U.S. Ninth Circuit - The FindLaw 9th Circuit Court of Appeals Opinion Summaries Blog

Ninth Cir. Upholds 'Neutral Timekeeping' in Employee Pay

The Court of Appeals for the Ninth Circuit upheld what is quickly becoming doctrine in all the federal courts: neutral-timekeeping is lawful under the FLSA.

The decision comes as a blow to Andre Corbin and other hourly wage-earners like him who allege lost wages due to unfavorable rounding to the nearest quarter. But it's really no surprise given other courts' views on the matter.

Andre Corbin's Case

Almost every wage earner is guilty of this common sin: waiting to eight minutes after the scheduled clock-out time in order to gain a quarter hour's pay after rounding up. This amounts to a "free" seven minutes for the employee and "lost" seven minutes for the employer.

On the flip-side, if an employee clocks in just at the seven-minute point before the scheduled clock-in time, it is he who loses time.

Former Time Warner call center employee Andre Corbin sued his old company alleging that Time Warners time keeping methods violated both state and federal employment laws by rounding work hours to the nearest quarter-hour increments. Corbin alleged that he lost about $15 in pay over a 13 month pay period (yes, you read that right) due to the online time-accounting system used by his employer.

"Neutral" Time-Keeping

Corbin's argument was that "any" wage loss was a violation of the FLSA.

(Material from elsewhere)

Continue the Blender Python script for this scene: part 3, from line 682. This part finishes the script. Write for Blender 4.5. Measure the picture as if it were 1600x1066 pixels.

But the court looked to past opinion on the subject and found that a "neutral" timekeeping method had been consistently upheld by the courts. "Neutral" refers to the system's neither favoring the employee nor the employer in the clock-in or clock-out process. A non-neutral system would favor the employee, for example, if he were to be paid the entire quarter hour even if he punched in late by six minutes, for example.

"First" but, Not Really

The Ninth's opinion appears to the be first circuit opinion to address permissible rounding practices and analysis under the FLSA, but its decision can hardly be considered surprising given the well thought out dicta and body of the lower district court opinions.